No wonder coach Mark Few acknowledged after the loss that, “Man, it crushes you.”

But not for good.

“We’re a confident program,” said Few’s assistant, Tommy Lloyd, “and hopefully this builds that confidence so that we can achieve something like this again. And maybe next time in this situation, the last two minutes go different and we’re smiling now.”

That’s not crystal-balling an immediate return, however,

The Zags could be without half of the eight-man rotation of 2017 – Karnowski and Jordan Mathews exhausting their eligibility, Zach Collins and Nigel Williams-Goss likely as not testing NBA meat market. Redshirts Zach Norvell and Jacob Larsen will be in the mix along with incoming freshmen Corey Kispert and Jesse Wade – and probably players to be named later.

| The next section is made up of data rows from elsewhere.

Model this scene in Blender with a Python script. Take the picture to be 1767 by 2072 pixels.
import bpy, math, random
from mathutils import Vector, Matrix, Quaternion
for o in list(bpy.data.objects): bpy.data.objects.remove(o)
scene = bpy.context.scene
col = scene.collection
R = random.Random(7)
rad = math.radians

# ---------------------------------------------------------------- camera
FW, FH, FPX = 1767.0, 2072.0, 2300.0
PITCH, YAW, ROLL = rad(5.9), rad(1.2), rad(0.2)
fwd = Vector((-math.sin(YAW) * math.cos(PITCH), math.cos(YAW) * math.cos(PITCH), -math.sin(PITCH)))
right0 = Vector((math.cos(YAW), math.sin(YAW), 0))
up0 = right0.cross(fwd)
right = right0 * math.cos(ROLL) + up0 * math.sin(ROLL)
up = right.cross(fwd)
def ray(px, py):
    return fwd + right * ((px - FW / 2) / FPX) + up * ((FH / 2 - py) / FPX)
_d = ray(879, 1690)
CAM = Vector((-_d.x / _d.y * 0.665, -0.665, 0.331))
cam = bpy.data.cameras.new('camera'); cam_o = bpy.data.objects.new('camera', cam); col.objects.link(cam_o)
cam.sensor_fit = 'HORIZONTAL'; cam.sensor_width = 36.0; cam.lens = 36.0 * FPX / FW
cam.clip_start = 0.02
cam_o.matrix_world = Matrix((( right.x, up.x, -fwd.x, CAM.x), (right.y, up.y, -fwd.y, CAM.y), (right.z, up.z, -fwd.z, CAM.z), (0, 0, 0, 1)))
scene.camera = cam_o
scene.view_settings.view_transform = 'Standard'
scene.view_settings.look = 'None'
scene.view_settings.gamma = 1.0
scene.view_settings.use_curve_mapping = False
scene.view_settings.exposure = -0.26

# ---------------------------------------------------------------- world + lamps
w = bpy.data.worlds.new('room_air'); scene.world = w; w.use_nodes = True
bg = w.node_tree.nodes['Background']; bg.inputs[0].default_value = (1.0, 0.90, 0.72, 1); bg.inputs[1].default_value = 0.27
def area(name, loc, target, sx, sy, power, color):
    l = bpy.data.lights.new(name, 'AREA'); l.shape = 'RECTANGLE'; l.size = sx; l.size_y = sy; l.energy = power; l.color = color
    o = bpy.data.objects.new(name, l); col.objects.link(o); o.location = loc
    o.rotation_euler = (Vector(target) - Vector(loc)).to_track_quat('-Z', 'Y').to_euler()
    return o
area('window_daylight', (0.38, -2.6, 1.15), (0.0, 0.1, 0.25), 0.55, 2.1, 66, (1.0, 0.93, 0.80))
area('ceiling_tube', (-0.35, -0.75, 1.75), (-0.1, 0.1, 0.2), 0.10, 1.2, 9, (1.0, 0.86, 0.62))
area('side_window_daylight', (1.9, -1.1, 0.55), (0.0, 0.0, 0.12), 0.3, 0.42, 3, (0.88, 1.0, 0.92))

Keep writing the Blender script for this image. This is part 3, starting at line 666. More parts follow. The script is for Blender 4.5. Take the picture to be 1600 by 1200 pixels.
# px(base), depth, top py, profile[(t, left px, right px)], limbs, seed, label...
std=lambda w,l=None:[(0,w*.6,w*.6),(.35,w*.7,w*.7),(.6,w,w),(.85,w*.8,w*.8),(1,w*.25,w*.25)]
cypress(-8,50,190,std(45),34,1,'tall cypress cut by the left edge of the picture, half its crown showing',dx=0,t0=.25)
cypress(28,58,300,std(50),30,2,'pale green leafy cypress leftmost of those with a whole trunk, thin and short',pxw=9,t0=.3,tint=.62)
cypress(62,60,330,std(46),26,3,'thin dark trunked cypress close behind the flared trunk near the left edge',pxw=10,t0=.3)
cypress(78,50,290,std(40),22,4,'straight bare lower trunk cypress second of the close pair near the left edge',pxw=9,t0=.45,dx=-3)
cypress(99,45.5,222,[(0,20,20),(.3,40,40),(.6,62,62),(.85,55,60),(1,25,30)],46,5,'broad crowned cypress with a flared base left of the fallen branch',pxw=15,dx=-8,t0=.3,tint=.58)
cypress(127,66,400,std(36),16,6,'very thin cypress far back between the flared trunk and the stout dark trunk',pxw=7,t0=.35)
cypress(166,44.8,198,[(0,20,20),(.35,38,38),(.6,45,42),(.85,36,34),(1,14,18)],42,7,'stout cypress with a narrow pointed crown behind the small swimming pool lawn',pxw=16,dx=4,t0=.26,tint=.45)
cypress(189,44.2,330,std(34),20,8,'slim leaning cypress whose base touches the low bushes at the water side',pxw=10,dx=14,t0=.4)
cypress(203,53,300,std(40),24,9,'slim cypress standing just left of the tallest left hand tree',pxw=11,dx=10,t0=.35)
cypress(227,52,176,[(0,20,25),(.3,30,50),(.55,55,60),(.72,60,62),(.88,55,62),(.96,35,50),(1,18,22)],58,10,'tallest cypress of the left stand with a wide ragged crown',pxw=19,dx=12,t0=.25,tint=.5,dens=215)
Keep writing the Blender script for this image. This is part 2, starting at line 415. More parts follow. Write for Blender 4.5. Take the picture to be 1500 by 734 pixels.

So once again: lots of new pieces.

But with appearances in the Sweet 16, Elite Eight and Final Four in the last three years – involving 26 players – the Zags seem to have the hang of team construction.

“I’m not going to think ahead too much,” Lloyd said, “but trust me, we’re going to start working on it in the next 48 hours and figure out how to build another team to do something like this.”

The intrigue will be in how much of a bump the program gets from its Final Four breakthrough. Athletic director Mike Roth insisted it will be substantial.

“We’ve always believed in the importance of growing the program – that’s been the hallmark of this whole run and a big reason Mark has stayed the course,” he said. “And doing this again means getting better.

“We have to find ways to do it better. We’ll get back and see how much progress there is on the Volkar Center (GU’s academic and practice facility currently under construction). How will it affect our scheduling? And especially recruiting?”

GU’s 2018 schedule is already ambitious – the 16-team PK80 tournament in Portland, a date with 2016 NCAA champ Villanova in Madison Square Garden. The enhanced notoriety could open up more possibilities for home-and-home scheduling.

And, yes, open more recruiting doors.

“Look, there’s been naysayers out there – and maybe there still will be – but they don’t have a leg to stand on anymore,” Lloyd said. “I don’t think anybody in their right mind can say we weren’t worthy of winning a national championship. We didn’t – they made the last few plays and that’s a credit to North Carolina. But we’re right there in the biggest game of all.

“If you’re recruiting against somebody and they say, ‘Well, they have done gone to the Final Four or can’t do this or that,’ now we can say, ‘Yeah, we can.’ And our plan is to do it again.”

Added Williams-Goss, “It just kind of left the door open for the next group of Zags to come in and do something that we were not able to do.”

And do what all of them have done: grow it.